Dataset extract:
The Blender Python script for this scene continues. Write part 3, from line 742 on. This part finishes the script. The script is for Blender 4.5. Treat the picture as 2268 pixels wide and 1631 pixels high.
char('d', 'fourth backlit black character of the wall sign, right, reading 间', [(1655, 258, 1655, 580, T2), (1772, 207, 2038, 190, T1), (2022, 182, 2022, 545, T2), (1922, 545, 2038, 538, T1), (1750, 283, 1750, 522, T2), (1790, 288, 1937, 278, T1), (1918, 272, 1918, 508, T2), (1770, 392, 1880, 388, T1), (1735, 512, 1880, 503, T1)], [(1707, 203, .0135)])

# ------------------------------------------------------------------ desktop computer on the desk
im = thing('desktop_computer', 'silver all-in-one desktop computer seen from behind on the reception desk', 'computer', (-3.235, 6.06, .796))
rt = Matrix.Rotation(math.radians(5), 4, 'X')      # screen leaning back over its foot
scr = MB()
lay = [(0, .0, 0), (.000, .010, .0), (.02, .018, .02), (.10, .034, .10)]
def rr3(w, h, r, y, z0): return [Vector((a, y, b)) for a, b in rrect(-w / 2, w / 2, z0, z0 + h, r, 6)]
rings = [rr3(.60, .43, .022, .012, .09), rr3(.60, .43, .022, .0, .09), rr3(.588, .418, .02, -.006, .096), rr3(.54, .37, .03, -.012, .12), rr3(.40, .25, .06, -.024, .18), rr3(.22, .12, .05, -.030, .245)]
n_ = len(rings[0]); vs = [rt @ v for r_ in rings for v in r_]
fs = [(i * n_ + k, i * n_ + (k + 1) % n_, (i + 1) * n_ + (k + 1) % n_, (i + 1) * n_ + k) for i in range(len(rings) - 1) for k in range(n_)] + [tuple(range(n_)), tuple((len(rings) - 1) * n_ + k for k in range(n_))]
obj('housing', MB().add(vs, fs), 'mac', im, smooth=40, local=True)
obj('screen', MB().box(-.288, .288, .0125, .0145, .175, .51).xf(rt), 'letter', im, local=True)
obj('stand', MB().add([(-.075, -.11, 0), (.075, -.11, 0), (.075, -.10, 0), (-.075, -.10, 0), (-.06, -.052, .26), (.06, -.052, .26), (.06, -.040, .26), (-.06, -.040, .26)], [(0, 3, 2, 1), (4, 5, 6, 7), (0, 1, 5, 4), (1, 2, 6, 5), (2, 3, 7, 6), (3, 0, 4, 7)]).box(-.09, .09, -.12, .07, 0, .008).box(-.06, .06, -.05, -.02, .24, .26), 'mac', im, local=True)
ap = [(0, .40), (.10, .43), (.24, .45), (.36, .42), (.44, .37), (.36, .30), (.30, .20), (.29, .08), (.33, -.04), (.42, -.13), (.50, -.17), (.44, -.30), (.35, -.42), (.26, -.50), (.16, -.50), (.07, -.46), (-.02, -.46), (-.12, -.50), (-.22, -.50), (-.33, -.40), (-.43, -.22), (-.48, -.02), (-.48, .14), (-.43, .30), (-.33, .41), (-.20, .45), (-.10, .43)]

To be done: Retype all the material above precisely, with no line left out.

Reply:
The Blender Python script for this scene continues. Write part 3, from line 742 on. This part finishes the script. The script is for Blender 4.5. Treat the picture as 2268 pixels wide and 1631 pixels high.
char('d', 'fourth backlit black character of the wall sign, right, reading 间', [(1655, 258, 1655, 580, T2), (1772, 207, 2038, 190, T1), (2022, 182, 2022, 545, T2), (1922, 545, 2038, 538, T1), (1750, 283, 1750, 522, T2), (1790, 288, 1937, 278, T1), (1918, 272, 1918, 508, T2), (1770, 392, 1880, 388, T1), (1735, 512, 1880, 503, T1)], [(1707, 203, .0135)])

# ------------------------------------------------------------------ desktop computer on the desk
im = thing('desktop_computer', 'silver all-in-one desktop computer seen from behind on the reception desk', 'computer', (-3.235, 6.06, .796))
rt = Matrix.Rotation(math.radians(5), 4, 'X')      # screen leaning back over its foot
scr = MB()
lay = [(0, .0, 0), (.000, .010, .0), (.02, .018, .02), (.10, .034, .10)]
def rr3(w, h, r, y, z0): return [Vector((a, y, b)) for a, b in rrect(-w / 2, w / 2, z0, z0 + h, r, 6)]
rings = [rr3(.60, .43, .022, .012, .09), rr3(.60, .43, .022, .0, .09), rr3(.588, .418, .02, -.006, .096), rr3(.54, .37, .03, -.012, .12), rr3(.40, .25, .06, -.024, .18), rr3(.22, .12, .05, -.030, .245)]
n_ = len(rings[0]); vs = [rt @ v for r_ in rings for v in r_]
fs = [(i * n_ + k, i * n_ + (k + 1) % n_, (i + 1) * n_ + (k + 1) % n_, (i + 1) * n_ + k) for i in range(len(rings) - 1) for k in range(n_)] + [tuple(range(n_)), tuple((len(rings) - 1) * n_ + k for k in range(n_))]
obj('housing', MB().add(vs, fs), 'mac', im, smooth=40, local=True)
obj('screen', MB().box(-.288, .288, .0125, .0145, .175, .51).xf(rt), 'letter', im, local=True)
obj('stand', MB().add([(-.075, -.11, 0), (.075, -.11, 0), (.075, -.10, 0), (-.075, -.10, 0), (-.06, -.052, .26), (.06, -.052, .26), (.06, -.040, .26), (-.06, -.040, .26)], [(0, 3, 2, 1), (4, 5, 6, 7), (0, 1, 5, 4), (1, 2, 6, 5), (2, 3, 7, 6), (3, 0, 4, 7)]).box(-.09, .09, -.12, .07, 0, .008).box(-.06, .06, -.05, -.02, .24, .26), 'mac', im, local=True)
ap = [(0, .40), (.10, .43), (.24, .45), (.36, .42), (.44, .37), (.36, .30), (.30, .20), (.29, .08), (.33, -.04), (.42, -.13), (.50, -.17), (.44, -.30), (.35, -.42), (.26, -.50), (.16, -.50), (.07, -.46), (-.02, -.46), (-.12, -.50), (-.22, -.50), (-.33, -.40), (-.43, -.22), (-.48, -.02), (-.48, .14), (-.43, .30), (-.33, .41), (-.20, .45), (-.10, .43)]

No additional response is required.